仕事の着手・処理スピードを遅らせ、モチベーションも下げるネガティブな仕事。負のスパイラルを断ち切るために、このネガティブな仕事をどう見つけ、どう減らせばいいのか? ベストセラー『職場の問題地図』の人気業務改善士が生産性アップのコツを伝授。新刊『チームの生産性をあげる。』から一部を紹介。
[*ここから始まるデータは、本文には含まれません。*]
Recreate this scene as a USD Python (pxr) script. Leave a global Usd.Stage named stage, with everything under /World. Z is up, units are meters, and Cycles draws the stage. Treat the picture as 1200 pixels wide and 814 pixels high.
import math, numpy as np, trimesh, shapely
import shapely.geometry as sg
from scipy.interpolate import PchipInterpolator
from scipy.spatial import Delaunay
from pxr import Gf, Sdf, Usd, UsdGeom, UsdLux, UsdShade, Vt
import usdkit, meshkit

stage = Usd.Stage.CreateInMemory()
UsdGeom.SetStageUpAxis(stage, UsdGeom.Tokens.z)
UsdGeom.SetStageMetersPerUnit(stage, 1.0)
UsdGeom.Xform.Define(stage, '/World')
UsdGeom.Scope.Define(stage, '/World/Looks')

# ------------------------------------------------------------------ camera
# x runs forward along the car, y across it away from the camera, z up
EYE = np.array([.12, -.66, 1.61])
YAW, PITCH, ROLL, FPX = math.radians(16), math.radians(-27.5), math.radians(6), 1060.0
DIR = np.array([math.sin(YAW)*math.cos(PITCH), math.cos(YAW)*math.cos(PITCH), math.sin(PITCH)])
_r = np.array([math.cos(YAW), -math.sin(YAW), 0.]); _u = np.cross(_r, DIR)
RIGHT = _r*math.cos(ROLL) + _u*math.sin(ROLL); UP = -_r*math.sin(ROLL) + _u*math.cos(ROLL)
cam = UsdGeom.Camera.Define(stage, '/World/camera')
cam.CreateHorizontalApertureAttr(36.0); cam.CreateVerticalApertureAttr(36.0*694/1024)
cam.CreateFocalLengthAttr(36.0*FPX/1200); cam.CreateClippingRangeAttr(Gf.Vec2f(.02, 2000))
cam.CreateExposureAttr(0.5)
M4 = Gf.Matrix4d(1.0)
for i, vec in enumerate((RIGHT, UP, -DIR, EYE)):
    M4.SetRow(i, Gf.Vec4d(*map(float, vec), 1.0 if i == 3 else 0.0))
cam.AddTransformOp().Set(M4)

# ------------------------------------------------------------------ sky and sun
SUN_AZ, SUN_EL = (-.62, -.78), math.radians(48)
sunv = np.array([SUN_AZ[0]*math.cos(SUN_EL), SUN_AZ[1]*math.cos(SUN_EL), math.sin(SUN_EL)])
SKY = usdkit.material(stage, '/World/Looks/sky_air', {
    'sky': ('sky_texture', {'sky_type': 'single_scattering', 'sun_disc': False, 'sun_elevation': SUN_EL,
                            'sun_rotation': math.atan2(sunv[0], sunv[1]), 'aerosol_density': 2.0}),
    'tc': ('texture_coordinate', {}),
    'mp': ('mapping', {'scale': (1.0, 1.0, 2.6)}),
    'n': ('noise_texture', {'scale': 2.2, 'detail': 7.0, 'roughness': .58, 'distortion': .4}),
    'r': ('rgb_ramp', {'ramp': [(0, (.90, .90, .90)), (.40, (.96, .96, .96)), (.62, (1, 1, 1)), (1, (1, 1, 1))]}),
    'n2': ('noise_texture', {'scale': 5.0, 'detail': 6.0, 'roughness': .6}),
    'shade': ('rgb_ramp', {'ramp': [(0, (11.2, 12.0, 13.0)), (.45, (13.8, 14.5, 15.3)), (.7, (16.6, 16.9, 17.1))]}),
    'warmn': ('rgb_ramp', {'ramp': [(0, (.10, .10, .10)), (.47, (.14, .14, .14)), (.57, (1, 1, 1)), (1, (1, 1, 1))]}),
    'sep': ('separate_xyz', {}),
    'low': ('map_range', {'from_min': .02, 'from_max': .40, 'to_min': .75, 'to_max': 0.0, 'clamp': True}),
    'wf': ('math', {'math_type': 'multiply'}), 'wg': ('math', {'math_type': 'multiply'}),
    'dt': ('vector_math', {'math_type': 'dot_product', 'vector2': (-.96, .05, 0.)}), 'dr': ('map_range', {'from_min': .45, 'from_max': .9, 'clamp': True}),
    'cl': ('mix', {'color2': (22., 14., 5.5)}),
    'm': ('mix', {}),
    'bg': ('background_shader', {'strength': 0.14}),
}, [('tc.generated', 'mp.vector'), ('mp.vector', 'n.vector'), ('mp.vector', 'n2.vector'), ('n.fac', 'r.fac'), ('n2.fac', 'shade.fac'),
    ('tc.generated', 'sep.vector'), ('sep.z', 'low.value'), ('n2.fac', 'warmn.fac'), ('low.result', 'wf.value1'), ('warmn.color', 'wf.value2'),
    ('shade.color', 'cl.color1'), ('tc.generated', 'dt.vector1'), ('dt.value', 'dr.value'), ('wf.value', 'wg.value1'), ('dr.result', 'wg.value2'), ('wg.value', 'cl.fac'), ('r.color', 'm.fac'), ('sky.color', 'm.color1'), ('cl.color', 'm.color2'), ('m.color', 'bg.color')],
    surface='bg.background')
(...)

 生産管理の現場では、古くから「ムダ・ムラ・ムリをなくそう」なんて合言葉が根づいています。ところが、これまた「言うは易し、行うは難し」。なかなか、効果的な改善活動に結びつかず、生産性があがらない職場を多く見かけます。ムダをなくせない背景は、大きく3つあります。

(1)そもそもムダに気づけない
(2)ムダだと言えない
(3)ムダをなくす行動ができない

 あなたの職場は、この3つのどこでつまずいているでしょうか? そもそもムダに気づけないことには、生産性向上もへったくれもありません。何を改善すべきかもわからない。改善するためのムダを無理やりでっちあげて、改善した気になる。あるいは、なくしてはいけない作業をなくして、品質を下げてしまう。そんな「改善ごっこ」に意味はありません。

ネガティブな仕事を洗い出す
スピードを遅らせる負のスパイラルを断ち切る

 まずはネガティブな仕事にアタリをつけてみましょう。生産性を向上させるには「減らす」と「増やす」が必要。さらには、ネガティブな仕事を減らして、ポジティブな仕事を増やしていきたいもの。そのためには、何がネガティブな仕事かをチームで意識合わせする必要があります。以下の3つが、仕事の処理速度をあげる要素です。

(1)着手スピード
(2)処理スピード
(3)完全性

 その仕事への着手が早く、手早く処理でき、かつミスがない(=手戻りがない)。これが実現できれば、作業単位の処理速度は大幅に向上します。短時間でより多くの仕事をさばけるようになります。

 ところが、ネガティブな仕事……たとえば、「やらされ感」満載だったり、面倒くさかったり、何のためにやっているのかわからない仕事だったらどうでしょう?

「なかなかやる気がおきない」→着手スピードを下げます
「やる気がないので、だらだらしがち」→処理スピードを下げます
「やる気がないので、ミスも多い」→完全性を低くします
「ミスだらけで、やり直しさせられた」→さらにやる気を下げます

 まさに負のスパイラル。よって、ネガティブな仕事は減らすに越したことはありません。